19 September 2007 |permalink | email article

One interesting 2008 question is the likely probability that popular former vice president Al Gore will endorse one of the Democratic candidates for president.

The courting began when both Barack Obama, who like him also opposed the Iraq war, huddled with Gore in Nashville last December. As The Washington Post reported, John Edwards and Christopher Dodd also have conferred with him recently.

Gore has not met with Joe Biden or Bill Richardson and, not surprisingly Hillary Clinton, the current frontrunner.

The fallout between Gore and the Clinton has been described “as the stuff of legend.”

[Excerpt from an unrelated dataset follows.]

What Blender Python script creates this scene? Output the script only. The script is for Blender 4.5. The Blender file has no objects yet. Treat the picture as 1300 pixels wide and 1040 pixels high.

Then-Vice President Gore decided to distant himself from Bill Clinton in his 2000 campaign, a strategy which did not go down well with the Clintons because of the perception that he was willing to take credit for the administration’s achievements when at the same time criticizing the president’s personal conduct.

Gore, who’s transformed himself from a politician into a global messenger on the dangers of climate change, plans to make an endorsement before the 2008 Democratic nominee is known.

In 2004 Gore learned the dangers of an early endorsement when he backed Howard Dean, with the most support a month before the Iowa caucuses.

But the former Vermont governor crashed and burned after his loss and bizarre concession speech.

My sense today is Obama may have the inside track.